People hate Superman. That's the message of the recently released trailer for Zack Snyder's Batman v Superman: Dawn of Justice, in which disembodied voices express their anxieties about the Man of Steel. "We're talking about an alien whose very existence challenges our own sense of priority in the universe," one says, while another shouts, "This is our planet!" And then there's the big finish with Batman whispering, presumably to Superman, "Tell me, do you bleed? You will."
Batman making Superman bleed is familiar territory to comics fans. One of the most iconic battles in superhero comicdom appears in Frank Miller's comic book miniseries The Dark Knight Returns, where Batman thumps the tar out of the supposedly invincible Kryptonian. Superman has super-strength, super-speed, and super-everything else, but, as comics blogger Richard Cook has pointed out, Batman has the greatest power of all: "popularity." (The last Batman film, The Dark Knight Rises, grossed nearly $450 million in the U.S., versus less than $300 million for 2013's Man of Steel.)
So why does everyone love Batman and hate Superman? There's no great mystery about it.
Superman is boring and irritating precisely because he's all-powerful. Miller states this clearly in The Dark Knight Returns. When Batman is punching Superman, he thinks to himself, "still talking … keep talking Clark. You've always known just what to say. 'Yes' … you always say yes … to anyone with a badge … or a flag." Superman is so overwhelming, he's the structure of power itself. As such, all his power ends up symbolizing not virile resistance but servility to the bureaucratic status quo. Superman is a "false god," as the graffito in the Batman v. Superman trailer declares—which is to say, he's false precisely because he's a God.
Everyone loves Batman, meanwhile, because American pop culture's archetypal hero is, in fact, the flawed and gritty antihero—a lone badass fighting the forces of injustice and corruption against impossible odds. Batman is a scourge of the underworld, skulking just outside the law, his fists clenched in anger. But Superman? He's so super that there's nothing exceptional about him. Instead he looks like The Man, the avatar of a staid unjust system.
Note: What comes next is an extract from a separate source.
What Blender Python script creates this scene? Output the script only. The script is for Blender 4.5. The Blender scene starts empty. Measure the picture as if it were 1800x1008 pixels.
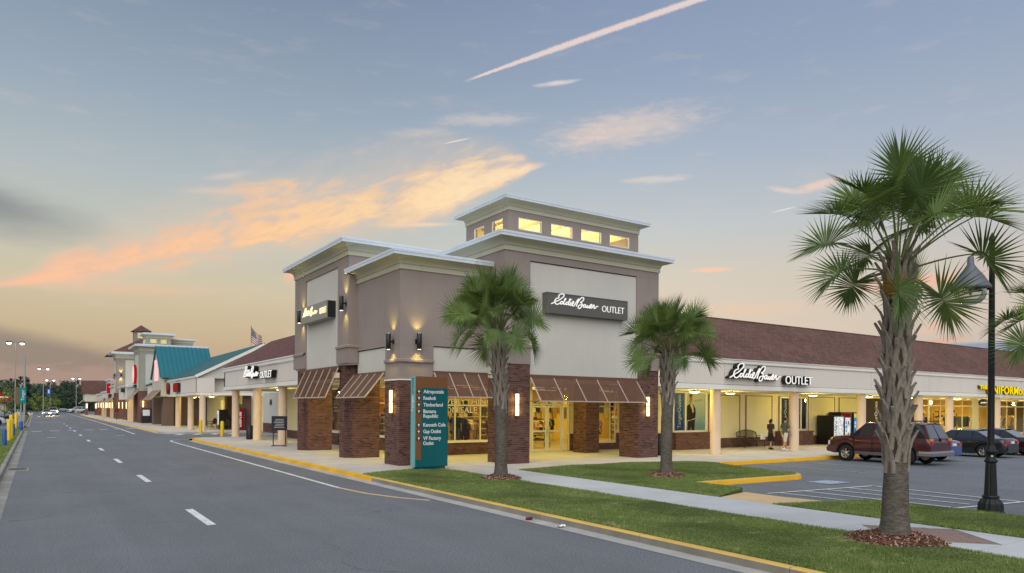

But Superman isn't only that. Paradoxically, he's also the quintessential outsider—literally an alien from another planet. "Go home, go home, go home," a crowd chants in the Batman v Superman trailer. In this scenario, Superman hate is driven by anti-immigration, rather than anti-establishment, sentiment. Meanwhile, Batman, as Bruce Wayne, is the one percent; the lone badass turns out to be the embodiment of capitalist hierarchy. As one Twitter user wrote after seeing the Batman v Superman trailer:
The fact that Superman can be hated for being both The Man and the alien is the unavoidable flipside of creator Jerry Siegel and Joe Shuster's original assimilationist fantasy. Siegel and Shuster were working-class Jewish kids in a still very anti-Semitic America when they created their first Superman stories in the late 1930s. Superman was a dream that the Jewish stereotype of the nebbish Clark Kent could turn into a perfect white symbol of "truth, justice, and the American way" (as the 1950s Superman television show put it).
Fascist ideology of the '30s positioned Jews as evil supervillains, all-powerful plotters against whom the brave Germans fought for purity. Superman turned that stereotype inside out. The all-powerful alien was now the good guy, raised in the American heartland, exemplifying American values. Siegel and Shuster, comics scholar Chris Gavaler has argued, may have been partially inspired by KKK pulp fiction like The Clansman, from which superheroes borrowed "costumes, masked identities, codenames, emblems … while reversing the Klan's political aims." The result is "a contradiction"—a Jewish anti-fascist reversal of fascism.
This explains why superheroes, many of them created by Jews, can often seem to uneasily mimic Nazi anti-Jewish propaganda. The X-Men, for instance, are discriminated minorities with fearsome power—a hated, oppressed underclass who could easily wipe out the majority if they felt like it. Similarly, Superman is the unfamiliar outsider possessed of near-mystical powers. This duality allows the marginalized to be interpreted as the real establishment and the real danger, an interpretation that aligns with post-9/11 America. The United States is the lone superpower—the lone Superman, if you prefer—on Earth, but we tend to present ourselves as under assault, in constant danger from distant militias and shadowy elements. The narrative that they're more powerful than us justifies any military excesses. We're the lone underdog badass multi-billionaire; out there is the overwhelmingly powerful alien other, against whom we grittily struggle.
But Batman v Superman suggests that fear of an alien superbeing is not just an excuse for violence and international intervention. It's a pleasure in itself. Superheroes may be empowerment fantasies, but they're disempowerment fantasies too. It's just as fun to imagine the strong becoming weak as it is the other way around. With just a bit of ingenuity, you can locate the dangerous Superman anywhere, which means you can hit whoever you want and feel good about it.